From a theological perspective, C.S. Lewis offers keen insight into the objectionable character of Christian morality:

Christ did not come to preach any brand new morality … Really great moral teachers never do introduce new moralities:  it is quacks and cranks who do that.  As Dr. Johnson said, “People need to be reminded more often than they need to be instructed.”  The real job of every moral teacher is to keep on bringing us back, time after time, to the old simple principles which we are all so anxious not to see; like bringing a horse back to the fence it has refused to jump or bringing a child back to the bit in its lesson that it wants to shirk.[3]

C.S. Lewis minces no words about how tough the task of teaching Christian morality really is.  It’s tough because the “old simple principles” of morality are ones “which we are all so anxious not to see.”  Yet, Jesus, as a teacher of morality, among other things, preached these “old simple principles.”  Of course, such preaching didn’t make Him popular or unobjectionable.  It got Him killed.
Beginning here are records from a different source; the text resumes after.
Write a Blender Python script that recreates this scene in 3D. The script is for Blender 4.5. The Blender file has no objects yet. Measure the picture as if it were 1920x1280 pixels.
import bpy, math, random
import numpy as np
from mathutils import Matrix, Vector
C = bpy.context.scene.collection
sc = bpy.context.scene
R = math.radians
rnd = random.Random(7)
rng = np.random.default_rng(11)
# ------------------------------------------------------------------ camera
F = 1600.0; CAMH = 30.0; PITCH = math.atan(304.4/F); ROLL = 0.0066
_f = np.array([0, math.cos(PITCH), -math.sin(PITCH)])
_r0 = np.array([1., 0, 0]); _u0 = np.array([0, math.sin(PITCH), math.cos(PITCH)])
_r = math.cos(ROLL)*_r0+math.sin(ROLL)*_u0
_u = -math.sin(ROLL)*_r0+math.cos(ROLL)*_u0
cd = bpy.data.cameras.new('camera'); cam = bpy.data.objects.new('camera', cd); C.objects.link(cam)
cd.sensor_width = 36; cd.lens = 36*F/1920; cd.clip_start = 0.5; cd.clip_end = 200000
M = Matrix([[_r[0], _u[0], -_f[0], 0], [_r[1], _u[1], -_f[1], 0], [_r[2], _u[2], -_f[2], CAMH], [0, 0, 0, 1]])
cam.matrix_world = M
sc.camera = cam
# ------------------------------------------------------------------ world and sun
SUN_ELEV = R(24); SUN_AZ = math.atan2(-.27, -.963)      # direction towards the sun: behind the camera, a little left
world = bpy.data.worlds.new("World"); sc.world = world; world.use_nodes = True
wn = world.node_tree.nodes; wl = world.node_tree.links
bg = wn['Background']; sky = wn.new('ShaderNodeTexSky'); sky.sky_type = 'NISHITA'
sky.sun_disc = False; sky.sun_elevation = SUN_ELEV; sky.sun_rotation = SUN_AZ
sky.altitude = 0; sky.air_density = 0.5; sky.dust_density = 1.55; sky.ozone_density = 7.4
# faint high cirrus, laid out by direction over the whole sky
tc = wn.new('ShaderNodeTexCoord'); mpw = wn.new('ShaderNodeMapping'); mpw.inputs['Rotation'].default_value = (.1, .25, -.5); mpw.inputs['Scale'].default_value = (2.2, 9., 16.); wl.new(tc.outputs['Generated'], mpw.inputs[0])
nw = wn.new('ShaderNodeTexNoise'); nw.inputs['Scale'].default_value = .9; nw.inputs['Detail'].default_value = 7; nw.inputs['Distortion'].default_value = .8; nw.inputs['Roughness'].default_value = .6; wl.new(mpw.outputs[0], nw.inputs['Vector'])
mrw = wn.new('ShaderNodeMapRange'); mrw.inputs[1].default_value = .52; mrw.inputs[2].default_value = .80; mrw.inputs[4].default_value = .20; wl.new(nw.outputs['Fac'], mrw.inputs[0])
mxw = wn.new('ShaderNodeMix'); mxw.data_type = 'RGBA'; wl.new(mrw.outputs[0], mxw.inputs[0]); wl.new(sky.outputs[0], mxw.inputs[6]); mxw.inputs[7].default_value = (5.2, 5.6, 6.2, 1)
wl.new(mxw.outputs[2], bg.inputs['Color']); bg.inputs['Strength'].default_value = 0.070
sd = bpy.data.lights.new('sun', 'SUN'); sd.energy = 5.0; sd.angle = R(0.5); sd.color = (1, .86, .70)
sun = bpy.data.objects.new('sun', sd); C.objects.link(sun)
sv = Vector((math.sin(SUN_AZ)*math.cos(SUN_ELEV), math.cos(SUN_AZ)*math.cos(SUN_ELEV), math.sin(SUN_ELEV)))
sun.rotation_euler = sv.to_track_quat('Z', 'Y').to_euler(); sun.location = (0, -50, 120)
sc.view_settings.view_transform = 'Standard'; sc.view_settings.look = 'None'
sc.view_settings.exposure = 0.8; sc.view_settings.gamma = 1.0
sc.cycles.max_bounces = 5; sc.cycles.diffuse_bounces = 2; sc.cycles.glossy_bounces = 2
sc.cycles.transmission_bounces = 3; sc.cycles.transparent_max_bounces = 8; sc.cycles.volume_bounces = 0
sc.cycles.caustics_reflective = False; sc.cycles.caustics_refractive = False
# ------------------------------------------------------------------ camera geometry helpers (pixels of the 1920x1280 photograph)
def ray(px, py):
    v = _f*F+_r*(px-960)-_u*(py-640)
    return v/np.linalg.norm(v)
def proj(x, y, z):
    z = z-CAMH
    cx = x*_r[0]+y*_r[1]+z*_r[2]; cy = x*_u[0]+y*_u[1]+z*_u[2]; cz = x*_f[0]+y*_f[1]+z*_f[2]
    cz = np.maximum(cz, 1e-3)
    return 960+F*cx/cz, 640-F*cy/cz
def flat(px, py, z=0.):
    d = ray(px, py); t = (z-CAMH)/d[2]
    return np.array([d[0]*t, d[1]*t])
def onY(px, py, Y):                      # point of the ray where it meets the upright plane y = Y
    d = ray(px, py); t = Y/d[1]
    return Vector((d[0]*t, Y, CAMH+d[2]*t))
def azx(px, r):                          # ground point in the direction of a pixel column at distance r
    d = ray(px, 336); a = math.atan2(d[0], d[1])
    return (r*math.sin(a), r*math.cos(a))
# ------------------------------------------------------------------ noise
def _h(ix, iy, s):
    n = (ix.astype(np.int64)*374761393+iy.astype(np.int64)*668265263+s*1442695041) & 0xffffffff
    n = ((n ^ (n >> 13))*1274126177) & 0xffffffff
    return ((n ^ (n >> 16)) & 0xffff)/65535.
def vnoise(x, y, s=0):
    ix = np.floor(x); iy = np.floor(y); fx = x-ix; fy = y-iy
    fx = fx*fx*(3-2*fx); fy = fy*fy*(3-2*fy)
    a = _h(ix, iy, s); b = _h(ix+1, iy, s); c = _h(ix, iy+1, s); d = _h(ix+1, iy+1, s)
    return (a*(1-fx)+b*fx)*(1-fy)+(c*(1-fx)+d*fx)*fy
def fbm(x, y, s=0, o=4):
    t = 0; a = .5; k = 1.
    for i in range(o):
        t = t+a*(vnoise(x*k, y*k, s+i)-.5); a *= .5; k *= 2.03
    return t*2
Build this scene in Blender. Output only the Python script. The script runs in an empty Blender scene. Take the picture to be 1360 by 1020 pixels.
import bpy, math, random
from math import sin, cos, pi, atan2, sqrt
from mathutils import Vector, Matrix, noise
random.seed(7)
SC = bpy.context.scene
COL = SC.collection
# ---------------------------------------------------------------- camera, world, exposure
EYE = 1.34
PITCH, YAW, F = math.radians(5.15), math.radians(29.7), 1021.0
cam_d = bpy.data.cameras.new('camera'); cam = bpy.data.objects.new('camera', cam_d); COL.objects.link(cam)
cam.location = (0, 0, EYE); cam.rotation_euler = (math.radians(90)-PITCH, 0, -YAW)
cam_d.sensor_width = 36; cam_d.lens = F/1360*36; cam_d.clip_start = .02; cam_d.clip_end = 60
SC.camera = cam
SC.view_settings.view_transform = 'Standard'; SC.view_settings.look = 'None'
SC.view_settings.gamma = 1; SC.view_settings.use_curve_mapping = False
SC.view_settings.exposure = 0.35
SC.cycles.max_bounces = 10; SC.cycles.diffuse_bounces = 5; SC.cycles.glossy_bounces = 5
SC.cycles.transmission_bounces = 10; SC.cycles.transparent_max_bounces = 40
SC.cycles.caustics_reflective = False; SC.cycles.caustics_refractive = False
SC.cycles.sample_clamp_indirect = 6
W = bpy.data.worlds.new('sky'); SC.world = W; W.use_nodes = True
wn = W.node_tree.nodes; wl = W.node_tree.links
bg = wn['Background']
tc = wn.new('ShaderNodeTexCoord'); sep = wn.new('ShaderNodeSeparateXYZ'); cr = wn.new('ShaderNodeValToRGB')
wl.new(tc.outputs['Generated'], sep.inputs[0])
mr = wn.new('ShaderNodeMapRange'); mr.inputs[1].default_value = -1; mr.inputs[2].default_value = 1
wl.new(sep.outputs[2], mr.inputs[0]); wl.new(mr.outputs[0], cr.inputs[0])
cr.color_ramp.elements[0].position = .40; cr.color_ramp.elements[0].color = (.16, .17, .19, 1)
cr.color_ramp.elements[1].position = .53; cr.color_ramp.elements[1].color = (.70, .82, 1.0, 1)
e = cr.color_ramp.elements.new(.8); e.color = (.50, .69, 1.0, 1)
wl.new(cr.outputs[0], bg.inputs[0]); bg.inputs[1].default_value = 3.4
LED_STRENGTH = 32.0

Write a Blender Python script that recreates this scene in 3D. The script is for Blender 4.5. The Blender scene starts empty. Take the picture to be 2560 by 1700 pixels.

So perhaps popularity is not in the cards for Christianity.  This should not come as a surprise.  It wasn’t in the cards for Jesus.  And yet, as Rachel Held Evans finally notes in her CNN article, “Like every generation before ours and every generation after, deep down, we long for Jesus.”  Maybe that’s because, deep down, even if our depravity rebels against it, something keeps telling us Jesus is right.  And if Jesus is right, that means He can make us right with God.

That’s our message as Christians.  And I, for one, intend to keep sharing it.

[1] Rachel Held Evans, “Why millennials are leaving the church,” (7.27.2013).

[2] Nathan Hitchen, “Marriage Counter-Messaging: An Action Plan” (The John Jay Institute: 2013), 4.

[3] C.S. Lewis, Mere Christianity (New York:  Macmillan Publishing Company, 1952), 64.